When all of a sudden four guys carrying alpine horns and dressed in lederhosen walked into the church. We were kind of curious as to why they were there, but didn’t find out until we slowly backed out of the church, heard the horns start to play, and noticed a funeral procession wheeling a casket up the walk to the church entrance. We kind of stood there, heads bowed, until the line of mourners (quite a long one, or so it seemed) wrapped up, and then we high-tailed it out of there.

Guess we can cross THAT experience off of our bucket list.

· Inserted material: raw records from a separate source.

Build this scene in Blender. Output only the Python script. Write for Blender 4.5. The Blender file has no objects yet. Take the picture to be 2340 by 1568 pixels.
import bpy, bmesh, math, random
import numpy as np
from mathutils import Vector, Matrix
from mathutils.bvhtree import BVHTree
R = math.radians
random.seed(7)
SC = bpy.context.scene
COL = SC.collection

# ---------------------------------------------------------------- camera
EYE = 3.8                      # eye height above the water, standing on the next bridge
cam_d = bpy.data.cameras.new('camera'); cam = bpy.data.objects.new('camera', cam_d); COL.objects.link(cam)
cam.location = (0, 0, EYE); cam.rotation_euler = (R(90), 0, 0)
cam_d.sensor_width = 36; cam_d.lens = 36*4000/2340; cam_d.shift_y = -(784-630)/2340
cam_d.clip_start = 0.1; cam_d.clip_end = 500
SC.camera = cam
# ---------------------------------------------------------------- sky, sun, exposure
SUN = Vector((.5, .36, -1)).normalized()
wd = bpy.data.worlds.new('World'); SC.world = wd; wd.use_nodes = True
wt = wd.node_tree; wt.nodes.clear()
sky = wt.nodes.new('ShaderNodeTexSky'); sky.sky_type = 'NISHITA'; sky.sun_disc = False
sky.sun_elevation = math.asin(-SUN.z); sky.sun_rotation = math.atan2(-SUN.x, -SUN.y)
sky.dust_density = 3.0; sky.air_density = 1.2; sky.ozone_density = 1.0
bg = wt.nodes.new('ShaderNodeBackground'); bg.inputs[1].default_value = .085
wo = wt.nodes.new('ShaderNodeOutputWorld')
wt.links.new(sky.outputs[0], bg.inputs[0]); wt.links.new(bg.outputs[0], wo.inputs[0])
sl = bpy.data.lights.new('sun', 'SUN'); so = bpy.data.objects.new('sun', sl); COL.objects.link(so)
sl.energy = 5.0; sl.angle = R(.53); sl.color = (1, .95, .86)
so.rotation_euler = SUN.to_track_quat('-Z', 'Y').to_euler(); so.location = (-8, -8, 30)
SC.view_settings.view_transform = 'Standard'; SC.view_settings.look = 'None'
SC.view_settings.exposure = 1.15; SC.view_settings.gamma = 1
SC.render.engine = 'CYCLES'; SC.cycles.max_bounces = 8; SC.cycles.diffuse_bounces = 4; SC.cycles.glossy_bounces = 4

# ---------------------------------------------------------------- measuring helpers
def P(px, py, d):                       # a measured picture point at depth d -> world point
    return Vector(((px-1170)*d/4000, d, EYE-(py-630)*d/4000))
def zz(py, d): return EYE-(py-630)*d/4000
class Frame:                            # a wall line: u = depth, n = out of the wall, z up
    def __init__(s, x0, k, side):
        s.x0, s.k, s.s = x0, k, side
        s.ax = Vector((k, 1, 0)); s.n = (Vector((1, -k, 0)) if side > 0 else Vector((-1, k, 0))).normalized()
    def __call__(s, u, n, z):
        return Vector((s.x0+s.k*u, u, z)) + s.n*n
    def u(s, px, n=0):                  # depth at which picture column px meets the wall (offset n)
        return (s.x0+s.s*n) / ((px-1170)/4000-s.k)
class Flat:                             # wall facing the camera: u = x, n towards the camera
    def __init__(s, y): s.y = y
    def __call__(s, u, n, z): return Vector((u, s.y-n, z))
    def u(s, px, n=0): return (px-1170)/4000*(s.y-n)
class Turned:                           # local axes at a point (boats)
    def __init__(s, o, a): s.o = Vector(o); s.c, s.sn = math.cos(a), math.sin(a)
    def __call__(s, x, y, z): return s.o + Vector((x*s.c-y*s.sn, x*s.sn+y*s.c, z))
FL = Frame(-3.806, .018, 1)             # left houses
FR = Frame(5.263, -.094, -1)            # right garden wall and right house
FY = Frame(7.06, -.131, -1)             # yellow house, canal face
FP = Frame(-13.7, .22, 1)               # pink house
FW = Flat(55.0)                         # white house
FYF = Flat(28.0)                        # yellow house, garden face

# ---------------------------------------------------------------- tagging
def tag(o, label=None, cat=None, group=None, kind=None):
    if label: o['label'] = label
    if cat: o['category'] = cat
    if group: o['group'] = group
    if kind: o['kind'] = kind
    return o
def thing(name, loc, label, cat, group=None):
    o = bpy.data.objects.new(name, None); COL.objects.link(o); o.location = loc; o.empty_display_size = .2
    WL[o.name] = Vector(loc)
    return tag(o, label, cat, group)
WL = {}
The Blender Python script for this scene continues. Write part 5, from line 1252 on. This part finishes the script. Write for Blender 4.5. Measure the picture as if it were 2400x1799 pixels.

Finally, we’ll wrap up today’s blog with three pictures you won’t see everywhere. The first is of a poster for an Alpine hoedown coming up soon—

The second is of a box of store brand of cereal from the Rewe chain here in Germany—

It’s funnier, I guess, if you know that “Ja!” is the German word for “yes”. So Loraine’s holding up a box of “Yes”! brand cereal.

Finally, it’s been noted that I haven’t posted a picture of me yet this trip, which is understandable because I’m the one taking most of the pictures that we’re posting. So Loraine took this one as we were walking back up a VERY long hill from the Rewe store to our hotel.

Berchtesgaden. It’s hard to take a bad picture here, even with a dork in it!